### COLLECTED DATA

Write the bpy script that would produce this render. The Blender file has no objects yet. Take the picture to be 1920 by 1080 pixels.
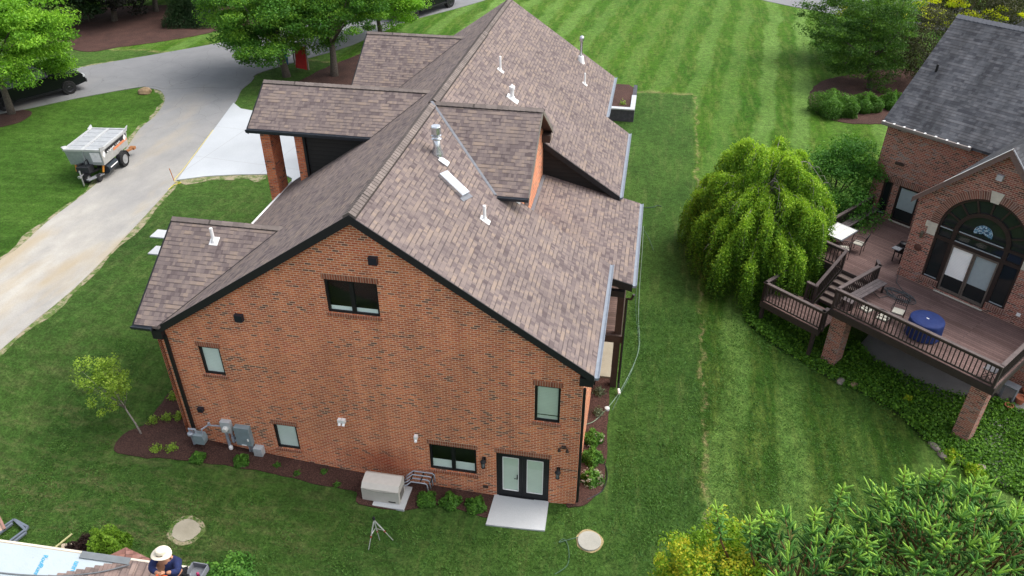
import bpy, math, random
import numpy as np
from mathutils import Vector, Matrix
from mathutils.geometry import tessellate_polygon
random.seed(7); rng = np.random.default_rng(7)
S = bpy.context.scene; COL = S.collection
PI = math.pi

# ---------------------------------------------------------------- camera
CAM = Vector((1.0527, -17.9509, 20.6683))
PITCH, YAW, FPX = math.radians(33.70), math.radians(10.176), 1459.16
cd = bpy.data.cameras.new('camera'); cam = bpy.data.objects.new('camera', cd); COL.objects.link(cam)
cd.sensor_width = 36; cd.lens = FPX/1920*36; cd.clip_end = 900; cd.clip_start = .2
cam.location = CAM; cam.rotation_euler = (PI/2-PITCH, 0, YAW); S.camera = cam
S.render.resolution_x, S.render.resolution_y = 1024, 576
# ---------------------------------------------------------------- world, sun, exposure
w = bpy.data.worlds.new('World'); S.world = w; w.use_nodes = True
SUN_EL, SUN_AZ = math.radians(56), math.radians(68)     # azimuth clockwise from +y
nt = w.node_tree; sky = nt.nodes.new('ShaderNodeTexSky'); sky.sky_type = 'NISHITA'; sky.sun_disc = False
sky.sun_elevation = SUN_EL; sky.sun_rotation = SUN_AZ; sky.dust_density = 4; sky.air_density = 1.0; sky.ozone_density = .6
hs = nt.nodes.new('ShaderNodeHueSaturation'); hs.inputs['Saturation'].default_value = .42
nt.links.new(sky.outputs[0], hs.inputs['Color']); nt.links.new(hs.outputs[0], nt.nodes['Background'].inputs[0])
nt.nodes['Background'].inputs[1].default_value = .15
sl = bpy.data.lights.new('sun', 'SUN'); sl.energy = .9; sl.angle = math.radians(50); sl.color = (1, .96, .9)
so = bpy.data.objects.new('sun', sl); COL.objects.link(so)
sd = Vector((math.sin(SUN_AZ)*math.cos(SUN_EL), math.cos(SUN_AZ)*math.cos(SUN_EL), math.sin(SUN_EL)))
so.rotation_euler = sd.to_track_quat('Z', 'Y').to_euler()
S.view_settings.view_transform = 'Standard'; S.view_settings.look = 'None'; S.view_settings.exposure = 1.12; S.view_settings.gamma = 1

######

TO BE DONE =>
Leave out the pictures and retype every line above exactly.

REPLY =>
Write the bpy script that would produce this render. The Blender file has no objects yet. Take the picture to be 1920 by 1080 pixels.
import bpy, math, random
import numpy as np
from mathutils import Vector, Matrix
from mathutils.geometry import tessellate_polygon
random.seed(7); rng = np.random.default_rng(7)
S = bpy.context.scene; COL = S.collection
PI = math.pi

# ---------------------------------------------------------------- camera
CAM = Vector((1.0527, -17.9509, 20.6683))
PITCH, YAW, FPX = math.radians(33.70), math.radians(10.176), 1459.16
cd = bpy.data.cameras.new('camera'); cam = bpy.data.objects.new('camera', cd); COL.objects.link(cam)
cd.sensor_width = 36; cd.lens = FPX/1920*36; cd.clip_end = 900; cd.clip_start = .2
cam.location = CAM; cam.rotation_euler = (PI/2-PITCH, 0, YAW); S.camera = cam
S.render.resolution_x, S.render.resolution_y = 1024, 576
# ---------------------------------------------------------------- world, sun, exposure
w = bpy.data.worlds.new('World'); S.world = w; w.use_nodes = True
SUN_EL, SUN_AZ = math.radians(56), math.radians(68)     # azimuth clockwise from +y
nt = w.node_tree; sky = nt.nodes.new('ShaderNodeTexSky'); sky.sky_type = 'NISHITA'; sky.sun_disc = False
sky.sun_elevation = SUN_EL; sky.sun_rotation = SUN_AZ; sky.dust_density = 4; sky.air_density = 1.0; sky.ozone_density = .6
hs = nt.nodes.new('ShaderNodeHueSaturation'); hs.inputs['Saturation'].default_value = .42
nt.links.new(sky.outputs[0], hs.inputs['Color']); nt.links.new(hs.outputs[0], nt.nodes['Background'].inputs[0])
nt.nodes['Background'].inputs[1].default_value = .15
sl = bpy.data.lights.new('sun', 'SUN'); sl.energy = .9; sl.angle = math.radians(50); sl.color = (1, .96, .9)
so = bpy.data.objects.new('sun', sl); COL.objects.link(so)
sd = Vector((math.sin(SUN_AZ)*math.cos(SUN_EL), math.cos(SUN_AZ)*math.cos(SUN_EL), math.sin(SUN_EL)))
so.rotation_euler = sd.to_track_quat('Z', 'Y').to_euler()
S.view_settings.view_transform = 'Standard'; S.view_settings.look = 'None'; S.view_settings.exposure = 1.12; S.view_settings.gamma = 1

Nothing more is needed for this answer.